>> START DATA PROVIDED
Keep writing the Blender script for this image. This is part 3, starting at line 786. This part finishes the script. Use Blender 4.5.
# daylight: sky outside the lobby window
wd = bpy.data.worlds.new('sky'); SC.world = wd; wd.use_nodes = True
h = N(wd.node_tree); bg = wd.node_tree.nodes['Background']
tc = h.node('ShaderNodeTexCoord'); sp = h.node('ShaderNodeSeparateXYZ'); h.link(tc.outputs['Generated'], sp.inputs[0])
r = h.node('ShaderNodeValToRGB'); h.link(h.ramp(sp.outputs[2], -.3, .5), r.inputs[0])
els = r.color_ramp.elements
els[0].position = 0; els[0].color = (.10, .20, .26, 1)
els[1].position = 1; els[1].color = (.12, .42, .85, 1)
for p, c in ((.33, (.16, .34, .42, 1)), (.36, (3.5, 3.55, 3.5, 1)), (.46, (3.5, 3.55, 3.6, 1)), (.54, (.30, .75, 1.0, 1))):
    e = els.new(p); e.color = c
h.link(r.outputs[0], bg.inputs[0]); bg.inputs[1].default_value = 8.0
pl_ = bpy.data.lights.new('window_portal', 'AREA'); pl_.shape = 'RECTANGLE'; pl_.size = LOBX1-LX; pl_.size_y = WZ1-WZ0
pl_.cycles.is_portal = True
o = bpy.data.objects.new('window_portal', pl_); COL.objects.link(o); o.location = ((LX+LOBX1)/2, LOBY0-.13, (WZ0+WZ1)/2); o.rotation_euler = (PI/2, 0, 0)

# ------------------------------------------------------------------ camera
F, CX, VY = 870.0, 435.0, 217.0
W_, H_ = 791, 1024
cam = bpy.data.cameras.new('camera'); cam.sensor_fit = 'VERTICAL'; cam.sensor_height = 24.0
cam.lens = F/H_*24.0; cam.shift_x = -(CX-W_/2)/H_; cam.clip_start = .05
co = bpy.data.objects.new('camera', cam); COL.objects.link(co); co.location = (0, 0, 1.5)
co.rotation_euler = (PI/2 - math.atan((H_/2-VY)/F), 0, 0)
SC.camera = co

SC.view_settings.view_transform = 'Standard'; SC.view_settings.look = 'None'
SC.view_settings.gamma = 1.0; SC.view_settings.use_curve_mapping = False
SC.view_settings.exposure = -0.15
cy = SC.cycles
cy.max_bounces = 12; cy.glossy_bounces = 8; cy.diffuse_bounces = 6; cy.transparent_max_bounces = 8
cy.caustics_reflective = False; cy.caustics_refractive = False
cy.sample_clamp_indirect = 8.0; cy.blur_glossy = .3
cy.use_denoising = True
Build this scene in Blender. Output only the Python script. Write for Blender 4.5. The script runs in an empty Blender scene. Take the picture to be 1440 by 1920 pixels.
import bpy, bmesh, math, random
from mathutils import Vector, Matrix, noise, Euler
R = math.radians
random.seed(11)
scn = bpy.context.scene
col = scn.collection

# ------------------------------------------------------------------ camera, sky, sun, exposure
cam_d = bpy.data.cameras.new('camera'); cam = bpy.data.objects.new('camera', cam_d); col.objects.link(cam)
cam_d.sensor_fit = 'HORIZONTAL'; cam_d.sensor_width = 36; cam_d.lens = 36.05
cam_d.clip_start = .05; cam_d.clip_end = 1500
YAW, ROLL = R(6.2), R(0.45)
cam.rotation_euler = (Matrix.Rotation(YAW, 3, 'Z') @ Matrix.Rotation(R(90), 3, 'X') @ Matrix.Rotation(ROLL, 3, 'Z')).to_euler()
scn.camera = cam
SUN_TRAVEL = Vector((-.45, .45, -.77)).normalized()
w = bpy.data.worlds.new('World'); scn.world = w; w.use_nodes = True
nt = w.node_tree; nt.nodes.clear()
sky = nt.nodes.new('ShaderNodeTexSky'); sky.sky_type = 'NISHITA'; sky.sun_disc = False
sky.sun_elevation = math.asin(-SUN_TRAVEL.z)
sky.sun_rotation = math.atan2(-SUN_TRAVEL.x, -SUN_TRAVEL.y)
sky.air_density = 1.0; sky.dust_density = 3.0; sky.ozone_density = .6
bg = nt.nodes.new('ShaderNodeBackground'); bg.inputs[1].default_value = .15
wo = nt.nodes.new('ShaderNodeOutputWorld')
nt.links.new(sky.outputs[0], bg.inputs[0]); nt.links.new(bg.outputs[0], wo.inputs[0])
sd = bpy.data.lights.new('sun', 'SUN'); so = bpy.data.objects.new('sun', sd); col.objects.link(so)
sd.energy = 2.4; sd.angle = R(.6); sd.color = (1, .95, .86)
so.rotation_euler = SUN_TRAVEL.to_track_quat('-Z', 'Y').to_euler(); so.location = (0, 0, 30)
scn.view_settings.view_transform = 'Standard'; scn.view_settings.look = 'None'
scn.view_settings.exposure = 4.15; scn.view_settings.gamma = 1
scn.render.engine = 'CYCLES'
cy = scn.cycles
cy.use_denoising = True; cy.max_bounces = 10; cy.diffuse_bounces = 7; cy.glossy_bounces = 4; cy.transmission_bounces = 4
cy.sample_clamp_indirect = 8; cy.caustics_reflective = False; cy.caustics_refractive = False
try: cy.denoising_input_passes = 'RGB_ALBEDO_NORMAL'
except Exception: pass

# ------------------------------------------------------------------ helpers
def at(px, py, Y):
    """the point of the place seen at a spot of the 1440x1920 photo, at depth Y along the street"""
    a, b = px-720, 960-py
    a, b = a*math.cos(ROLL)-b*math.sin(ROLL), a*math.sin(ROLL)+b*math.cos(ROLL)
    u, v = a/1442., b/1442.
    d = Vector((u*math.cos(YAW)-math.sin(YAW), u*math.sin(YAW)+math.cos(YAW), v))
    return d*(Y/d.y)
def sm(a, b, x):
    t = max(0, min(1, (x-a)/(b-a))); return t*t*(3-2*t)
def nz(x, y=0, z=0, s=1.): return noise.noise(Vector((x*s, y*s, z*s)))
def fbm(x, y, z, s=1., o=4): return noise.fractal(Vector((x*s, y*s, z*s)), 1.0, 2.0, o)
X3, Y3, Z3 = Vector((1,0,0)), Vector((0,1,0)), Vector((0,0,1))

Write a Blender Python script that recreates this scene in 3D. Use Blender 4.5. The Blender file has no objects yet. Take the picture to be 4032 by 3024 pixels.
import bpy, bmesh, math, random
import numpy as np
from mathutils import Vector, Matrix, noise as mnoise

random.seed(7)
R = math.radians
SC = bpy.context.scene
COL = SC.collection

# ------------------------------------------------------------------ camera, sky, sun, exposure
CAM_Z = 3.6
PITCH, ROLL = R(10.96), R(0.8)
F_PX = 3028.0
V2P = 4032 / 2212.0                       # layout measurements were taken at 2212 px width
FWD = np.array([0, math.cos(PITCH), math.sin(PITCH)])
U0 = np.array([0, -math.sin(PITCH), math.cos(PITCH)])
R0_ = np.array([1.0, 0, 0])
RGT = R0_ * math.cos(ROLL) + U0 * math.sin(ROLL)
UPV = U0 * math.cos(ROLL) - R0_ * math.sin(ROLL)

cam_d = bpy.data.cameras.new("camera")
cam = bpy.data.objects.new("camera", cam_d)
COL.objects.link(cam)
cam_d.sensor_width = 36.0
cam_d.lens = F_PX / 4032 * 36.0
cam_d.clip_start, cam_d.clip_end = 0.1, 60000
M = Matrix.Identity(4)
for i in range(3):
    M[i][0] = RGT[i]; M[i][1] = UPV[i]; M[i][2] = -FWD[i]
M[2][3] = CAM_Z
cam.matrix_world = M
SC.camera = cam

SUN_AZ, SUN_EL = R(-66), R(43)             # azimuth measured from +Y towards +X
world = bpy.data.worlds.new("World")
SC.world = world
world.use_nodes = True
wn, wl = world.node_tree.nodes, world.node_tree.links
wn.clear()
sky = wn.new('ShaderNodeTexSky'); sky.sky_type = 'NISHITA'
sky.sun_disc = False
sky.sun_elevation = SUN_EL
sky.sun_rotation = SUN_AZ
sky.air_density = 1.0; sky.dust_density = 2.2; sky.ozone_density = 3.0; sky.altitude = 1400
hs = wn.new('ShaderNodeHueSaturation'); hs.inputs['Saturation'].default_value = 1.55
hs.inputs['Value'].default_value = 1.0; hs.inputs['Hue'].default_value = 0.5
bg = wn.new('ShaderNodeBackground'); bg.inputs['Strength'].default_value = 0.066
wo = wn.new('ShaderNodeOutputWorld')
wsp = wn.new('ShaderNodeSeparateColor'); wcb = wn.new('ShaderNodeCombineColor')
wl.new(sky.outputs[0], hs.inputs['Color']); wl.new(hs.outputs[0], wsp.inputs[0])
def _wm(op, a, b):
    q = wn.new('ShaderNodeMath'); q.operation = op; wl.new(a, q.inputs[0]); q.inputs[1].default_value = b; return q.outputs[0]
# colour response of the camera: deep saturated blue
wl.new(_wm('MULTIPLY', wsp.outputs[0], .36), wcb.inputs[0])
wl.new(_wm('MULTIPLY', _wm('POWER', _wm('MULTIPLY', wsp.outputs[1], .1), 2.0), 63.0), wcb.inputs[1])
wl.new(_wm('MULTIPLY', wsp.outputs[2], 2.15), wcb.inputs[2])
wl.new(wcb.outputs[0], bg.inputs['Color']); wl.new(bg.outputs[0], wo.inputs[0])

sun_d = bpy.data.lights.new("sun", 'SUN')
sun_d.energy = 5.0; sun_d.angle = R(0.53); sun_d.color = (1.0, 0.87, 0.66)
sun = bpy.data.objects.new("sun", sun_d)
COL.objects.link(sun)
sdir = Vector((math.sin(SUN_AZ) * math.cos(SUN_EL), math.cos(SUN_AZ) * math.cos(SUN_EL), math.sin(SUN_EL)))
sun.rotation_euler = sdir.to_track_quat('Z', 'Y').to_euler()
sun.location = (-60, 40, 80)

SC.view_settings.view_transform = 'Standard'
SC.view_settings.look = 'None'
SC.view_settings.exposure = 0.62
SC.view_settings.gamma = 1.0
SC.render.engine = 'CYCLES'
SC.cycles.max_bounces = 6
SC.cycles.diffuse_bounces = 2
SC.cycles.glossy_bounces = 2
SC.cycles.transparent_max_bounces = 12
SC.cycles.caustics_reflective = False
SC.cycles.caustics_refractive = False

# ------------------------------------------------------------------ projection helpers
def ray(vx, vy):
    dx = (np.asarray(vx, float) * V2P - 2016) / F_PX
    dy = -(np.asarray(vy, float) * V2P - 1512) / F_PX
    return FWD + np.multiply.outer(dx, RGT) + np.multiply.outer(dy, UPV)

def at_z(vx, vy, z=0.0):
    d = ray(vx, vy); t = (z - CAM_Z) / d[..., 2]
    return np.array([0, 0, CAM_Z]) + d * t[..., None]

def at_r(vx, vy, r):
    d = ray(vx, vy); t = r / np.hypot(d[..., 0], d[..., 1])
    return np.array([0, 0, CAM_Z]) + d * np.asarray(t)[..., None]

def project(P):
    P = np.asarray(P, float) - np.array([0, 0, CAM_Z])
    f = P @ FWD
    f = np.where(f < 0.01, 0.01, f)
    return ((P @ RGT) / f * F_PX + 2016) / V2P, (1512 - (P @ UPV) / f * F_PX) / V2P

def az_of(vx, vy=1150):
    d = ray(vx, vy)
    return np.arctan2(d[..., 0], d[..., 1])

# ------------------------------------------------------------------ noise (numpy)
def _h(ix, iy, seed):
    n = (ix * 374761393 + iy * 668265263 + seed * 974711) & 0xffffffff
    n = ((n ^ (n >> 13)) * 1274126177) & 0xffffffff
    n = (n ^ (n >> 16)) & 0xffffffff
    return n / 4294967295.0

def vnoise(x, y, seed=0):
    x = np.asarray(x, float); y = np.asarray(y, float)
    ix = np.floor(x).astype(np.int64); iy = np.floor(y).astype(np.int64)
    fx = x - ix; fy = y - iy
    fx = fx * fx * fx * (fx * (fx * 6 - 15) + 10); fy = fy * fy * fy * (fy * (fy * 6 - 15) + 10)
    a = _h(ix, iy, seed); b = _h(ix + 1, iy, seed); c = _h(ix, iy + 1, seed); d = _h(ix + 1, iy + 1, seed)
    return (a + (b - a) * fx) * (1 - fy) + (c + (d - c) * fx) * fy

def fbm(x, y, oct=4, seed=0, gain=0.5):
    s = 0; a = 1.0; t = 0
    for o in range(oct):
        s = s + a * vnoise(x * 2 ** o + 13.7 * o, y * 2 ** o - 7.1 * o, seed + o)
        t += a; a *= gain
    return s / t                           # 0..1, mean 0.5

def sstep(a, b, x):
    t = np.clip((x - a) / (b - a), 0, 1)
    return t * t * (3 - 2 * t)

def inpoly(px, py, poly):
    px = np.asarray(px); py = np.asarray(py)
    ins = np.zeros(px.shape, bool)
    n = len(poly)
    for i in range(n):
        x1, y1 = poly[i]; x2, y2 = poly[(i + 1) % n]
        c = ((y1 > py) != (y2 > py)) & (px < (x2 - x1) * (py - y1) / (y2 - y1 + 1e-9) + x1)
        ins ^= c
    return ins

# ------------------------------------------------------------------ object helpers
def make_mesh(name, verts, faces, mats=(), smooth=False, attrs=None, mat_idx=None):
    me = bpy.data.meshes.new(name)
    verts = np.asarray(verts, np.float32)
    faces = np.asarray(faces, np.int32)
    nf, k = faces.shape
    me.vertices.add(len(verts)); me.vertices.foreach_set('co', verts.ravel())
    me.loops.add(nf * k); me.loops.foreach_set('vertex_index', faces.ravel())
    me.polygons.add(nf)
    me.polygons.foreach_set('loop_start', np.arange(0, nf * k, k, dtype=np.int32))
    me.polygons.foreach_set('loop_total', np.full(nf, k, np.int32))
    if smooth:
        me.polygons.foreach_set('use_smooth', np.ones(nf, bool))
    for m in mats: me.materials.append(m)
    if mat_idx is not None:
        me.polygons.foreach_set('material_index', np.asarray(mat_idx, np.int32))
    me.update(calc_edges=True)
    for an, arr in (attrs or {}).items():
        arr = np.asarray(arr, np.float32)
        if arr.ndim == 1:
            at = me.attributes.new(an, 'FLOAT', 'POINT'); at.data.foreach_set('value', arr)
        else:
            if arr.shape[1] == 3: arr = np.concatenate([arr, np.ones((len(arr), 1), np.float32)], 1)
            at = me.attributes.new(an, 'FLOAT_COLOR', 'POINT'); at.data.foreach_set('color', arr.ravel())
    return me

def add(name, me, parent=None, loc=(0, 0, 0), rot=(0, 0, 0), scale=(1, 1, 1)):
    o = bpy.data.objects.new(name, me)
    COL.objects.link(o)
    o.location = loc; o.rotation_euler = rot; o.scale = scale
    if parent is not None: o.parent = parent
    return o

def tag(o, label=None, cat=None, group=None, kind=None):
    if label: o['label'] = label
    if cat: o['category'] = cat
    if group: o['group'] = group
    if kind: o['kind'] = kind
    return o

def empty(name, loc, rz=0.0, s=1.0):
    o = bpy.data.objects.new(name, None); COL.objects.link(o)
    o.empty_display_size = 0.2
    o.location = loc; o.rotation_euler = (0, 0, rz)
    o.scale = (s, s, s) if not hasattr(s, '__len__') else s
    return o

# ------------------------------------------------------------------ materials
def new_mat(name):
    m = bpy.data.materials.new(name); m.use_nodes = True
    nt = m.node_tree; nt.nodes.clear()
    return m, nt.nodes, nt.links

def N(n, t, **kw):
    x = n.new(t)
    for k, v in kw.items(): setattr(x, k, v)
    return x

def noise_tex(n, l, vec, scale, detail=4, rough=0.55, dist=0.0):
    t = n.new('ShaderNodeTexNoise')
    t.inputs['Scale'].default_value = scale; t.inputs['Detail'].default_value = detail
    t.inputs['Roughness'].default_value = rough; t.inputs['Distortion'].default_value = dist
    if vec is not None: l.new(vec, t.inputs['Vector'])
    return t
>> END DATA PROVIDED
STATED EXERCISE:
The line with "Build this scene" marks the start and the line with "col = scn.collection" marks the end; transcribe every line in that stretch, unchanged.

EXPECTED ANSWER:
Build this scene in Blender. Output only the Python script. Write for Blender 4.5. The script runs in an empty Blender scene. Take the picture to be 1440 by 1920 pixels.
import bpy, bmesh, math, random
from mathutils import Vector, Matrix, noise, Euler
R = math.radians
random.seed(11)
scn = bpy.context.scene
col = scn.collection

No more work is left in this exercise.